Comparatively speaking, stress tests conducted Stateside may not be sufficiently rigorous in simulating scenarios that are detrimental to financial sustainability. It is fairly obvious that the higher rates we have these days are causing mismatches between what banks earn and what they must pay out. Oddly, however, recent US stress tests have not involved rising but rather falling interest rates. See the illustration above and commentary from the Peterson Institute:
But it’s not only for 2023 that this feature appears. Indeed, every severely adverse scenario used by the Fed since 2015 has the 3-month Treasury bill rate ending up at 0.1 percent. Many historic episodes of severe economic downturn have indeed been accompanied by low interest rates, as the Fed used its policy tools to support aggregate demand. But it is a bit strange that not since 2015 has a stress test involved rising interest rates.
One of the advantages of stress testing the banks every year is that their robustness to a variety of contrasting stresses can be assessed. Just repeating a broadly similar scenario year after year misses the opportunity to provide supervisors with potentially important information on vulnerabilities. It can also result in policymakers assuming that the banks are robust to more types of shock than is really the case.
Yet pointlessly repeating a broadly similar scenario each year is exactly what the Fed has been doing, as we can show here.
Have other regulatory authorities been administering stress tests as lax and unrealistic as American ones? Thankfully for the rest of the world, the answer is no. The European Central Bank--and remember that Switzerland is not an ECB member for those thinking of a certain defunct bank--has done its homework by simulating interest rate rises just as we are experiencing now:
Overall, our [ECB] analysis shows that the euro area banking sector would remain broadly resilient to a variety of interest rate shocks. That would hold also under a baseline scenario of an economic slowdown in 2023 with the risk of a shallow recession, such as the scenario included in the December 2022 Eurosystem staff macroeconomic projections. Profitability would increase overall, driven by [higher] net interest income. However, provisions would also increase, reflecting potential difficulties for borrowers. Results for the overall impact on solvency remain on average fairly muted with great heterogeneity across banks, within and across different business models
The same hold true for Australian banks. Down under, their stress tests have likewise gamed out the implications of higher interest rates:
Higher inflation and higher interest rates could lead to larger credit losses despite continued, albeit slower, economic growth. The stress testing model can provide insights into the magnitude of potential credit losses and how important they could be for the capital positions of large and mid-sized banks. The model applies two principal stresses to examine the resilience of the banking system to higher inflation and interest rates:
- Higher inflation and higher interest rates on mortgages squeeze households’ real incomes, making it more difficult to service debt, which could lead to more defaults and larger credit losses for banks.
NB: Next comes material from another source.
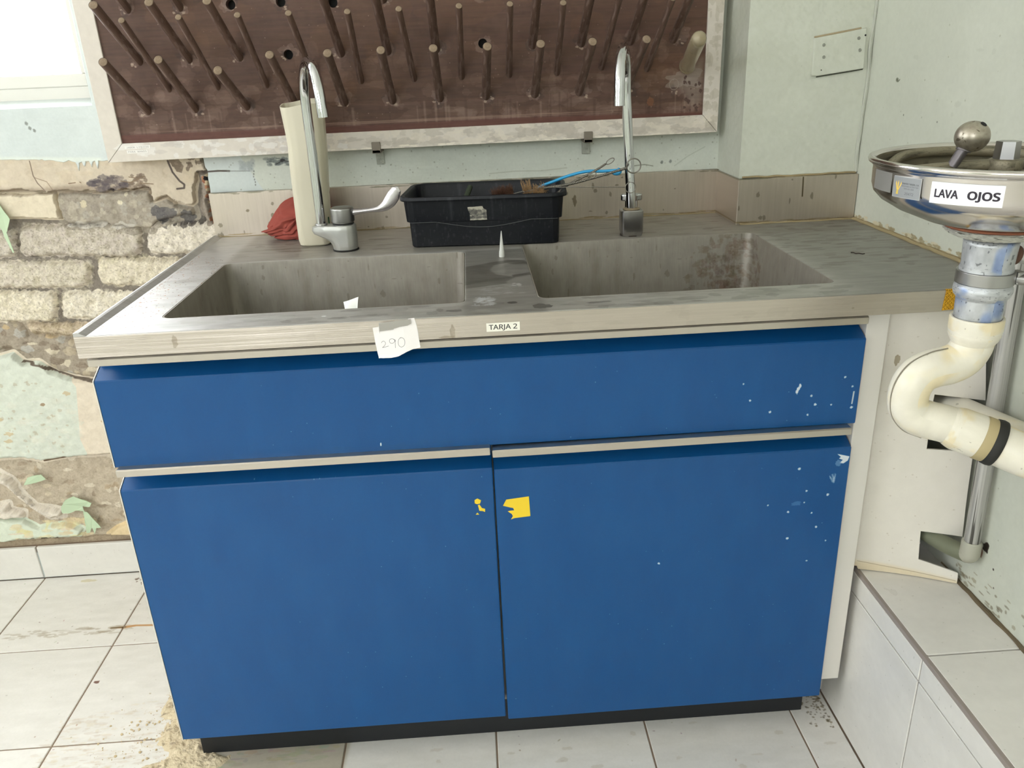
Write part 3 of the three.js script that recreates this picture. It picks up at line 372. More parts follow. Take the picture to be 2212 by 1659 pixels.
// ---------------------------------------------------------------- worktop
const top = new Region(0, 1.44, 0, 0.74, 2048, 1052), topR = new Region(0, 1.44, 0, 0.74, 1024, 526);
{
  const d = top, e = topR, r = rng(33); d.fill(css(186, 184, 181)); e.fill(css(0, 158, 240));
  // dulled, limed film over the steel: greyer and rougher away from the left end
  const film = (u, v, s, k, a, sy = s, b = 0.6) => { const c = [[150, 147, 142], [196, 194, 191], [132, 129, 125], [170, 166, 158]][k % 4]; d.blot(u, v, s, css(...c, a), k, sy, b); e.blot(u, v, s, css(0, 120 + (k * 37) % 110, 170 + (k * 53) % 70, a), k, sy, b); };
  for (let k = 0; k < 420; k++) film(r() * 1.44, r() * 0.74, 0.008 + r() * 0.05, k, 0.14, 0.004 + r() * 0.016);
  d.poly([[0.10, 0], [1.44, 0], [1.44, 0.28], [1.17, 0.245], [0.10, 0.28]], css(142, 134, 123, 0.55), 0, 0.006); e.poly([[0.10, 0], [1.44, 0], [1.44, 0.28], [0.10, 0.28]], css(0, 165, 190, 0.6), 0, 0.004);
  d.poly([[1.175, 0.15], [1.44, 0.15], [1.44, 0.74], [1.19, 0.74]], css(142, 140, 135, 0.6), 0, 0.02); e.poly([[1.175, 0.15], [1.44, 0.15], [1.44, 0.74], [1.19, 0.74]], css(0, 160, 190, 0.7), 0, 0.02);
  for (let k = 0; k < 120; k++) d.blot(1.18 + r() * 0.25, 0.16 + r() * 0.4, 0.006 + r() * 0.02, css(98, 92, 82, 0.22), k, 0.002 + r() * 0.006);
  for (let k = 0; k < 90; k++) d.blot(0.12 + r() * 1.05, 0.02 + r() * 0.2, 0.008 + r() * 0.03, css(100, 92, 82, 0.25), k, 0.002 + r() * 0.007);
  // divider between the basins: dark wet-looking rings and white lime
  d.poly([[0.575, 0.28], [0.70, 0.28], [0.70, 0.74], [0.575, 0.74]], css(146, 144, 140, 0.6), 0, 0.004);
  d.poly([[0.578, 0.41], [0.60, 0.40], [0.625, 0.385], [0.66, 0.372], [0.69, 0.38], [0.69, 0.40], [0.655, 0.395], [0.63, 0.41], [0.622, 0.445], [0.632, 0.48], [0.66, 0.50], [0.65, 0.515], [0.60, 0.53], [0.578, 0.545]], css(112, 109, 105, 0.7), 0, 0.0015);
  d.poly([[0.578, 0.52], [0.63, 0.505], [0.665, 0.505], [0.648, 0.53], [0.648, 0.545], [0.6, 0.56], [0.578, 0.565]], css(112, 109, 105, 0.65), 0, 0.002); d.poly([[0.655, 0.40], [0.694, 0.392], [0.694, 0.415], [0.67, 0.412]], css(104, 101, 98, 0.7), 0, 0.001); d.poly([[0.66, 0.488], [0.695, 0.475], [0.695, 0.494], [0.66, 0.505]], css(104, 101, 98, 0.7), 0, 0.001);
  for (let k = 0; k < 70; k++) d.blot(0.607 + (r() - 0.5) * 0.03, 0.645 + (r() - 0.5) * 0.05, 0.001 + r() * 0.006, css(214, 216, 220, 0.5), k, 0.001 + r() * 0.006, 0.9);
  for (let k = 0; k < 40; k++) d.blot(0.60 + r() * 0.07, 0.55 + r() * 0.06, 0.002 + r() * 0.008, css(196, 196, 198, 0.4), k, 0.001 + r() * 0.002);
  for (let k = 0; k < 24; k++) d.blot(0.658 + r() * 0.012, 0.545 + r() * 0.02, 0.001 + r() * 0.003, css(214, 214, 214, 0.5), k);
  for (let k = 0; k < 46; k++) { const x = 0.3 + r() * 0.9; d.blot(x, 0.655 + r() * 0.055, 0.006 + r() * 0.022, css(126, 123, 120, 0.3), k, 0.002 + r() * 0.008); e.blot(x, 0.655 + r() * 0.055, 0.006 + r() * 0.022, css(0, 190, 180, 0.4), k, 0.002 + r() * 0.008); }
  d.blot(0.6505, 0.662, 0.0085, css(92, 89, 86, 0.8), 3, 0.006, 0.2); d.blot(0.695, 0.69, 0.014, css(100, 97, 94, 0.7), 4, 0.012); d.blot(0.56, 0.69, 0.012, css(106, 103, 100, 0.5), 5, 0.006); d.blot(0.785, 0.685, 0.02, css(104, 101, 98, 0.5), 6, 0.005);
  d.blot(0.36, 0.682, 0.004, css(240, 240, 240), 8, 0.002);
  // crumbs of brick dust on the left end
  for (let k = 0; k < 420; k++) { const z = 0.2 + r() * 0.5, x = 0.025 + Math.pow(r(), 2.0) * 0.085; d.dot(x, z, 0.0006 + Math.pow(r(), 4) * 0.0024, [css(118, 78, 48), css(90, 70, 58), css(160, 110, 70)][k % 3], 0.0004 + r() * 0.0008, r() * 3); }
  d.line([[0.024, 0.30], [0.04, 0.288], [0.07, 0.283], [0.098, 0.285]], css(222, 222, 222, 0.8), 0.0016);
}
const topMap = top.tex((c, u, v) => { const n = 16 * (fbm(u * 18, v * 300, 111, 3) - 0.5) + 14 * (fbm(u * 40, v * 90, 112, 4) - 0.5); return [c[0] + n, c[1] + n, c[2] + n]; });
const topMR = topR.tex((c, u, v) => { const n = 46 * (fbm(u * 30, v * 80, 113, 4) - 0.5); return [0, c[1] + n, c[2]]; }, false);
M.worktop = phys({ map: topMap, metalnessMap: topMR, roughnessMap: topMR, metalness: 0.95, roughness: 0.75, anisotropy: 0.6, anisotropyRotation: Math.PI / 2, bumpMap: brushBump, bumpScale: 0.0002 });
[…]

Similarly, higher input costs and higher interest rates passed onto business loans can make it more difficult for businesses to service their debts, potentially leading to higher default rates (see ‘Chapter 2: Household and Business Finances in Australia’).
- Higher interest rates typically reduce the prices of housing and commercial property that are held as collateral by banks against their loans, which increases LGDs as well as PDs on loans.
Having conducted these sorts of tests well before 2023, Australian banks look to be on firming footing.
While we hope that contagion does not spread to the Eurozone and the land down under, it certainly bears questioning why US stress tests did not involve scenarios involving deteriorating financial conditions due to sustained central bank rate rises in the face of persistently elevated inflation. While the subject matter can come across as esoteric, such things do impact Joe Average since taxpayers will ultimately foot the bill for cleaning up the mess caused by unstressful stress tests giving false comfort to financial authorities about the soundness of banks they regulate.
UPDATE 1: Also see Krishna Guha's commentary in the FT. He warns that while the ECB did conduct asset side stress tests (e.g., holding low-yielding securities), it did not test how vulnerable Eurozone banks were to depositor flight like what has happened Stateside. That said, European depositors tend not to move their money around.
UPDATE 2: Former Federal Deposit Insurance Corporation chief Sheila Bair says the same thing about the latest batch of stress tests that banks passed: They did not model rising interest rates.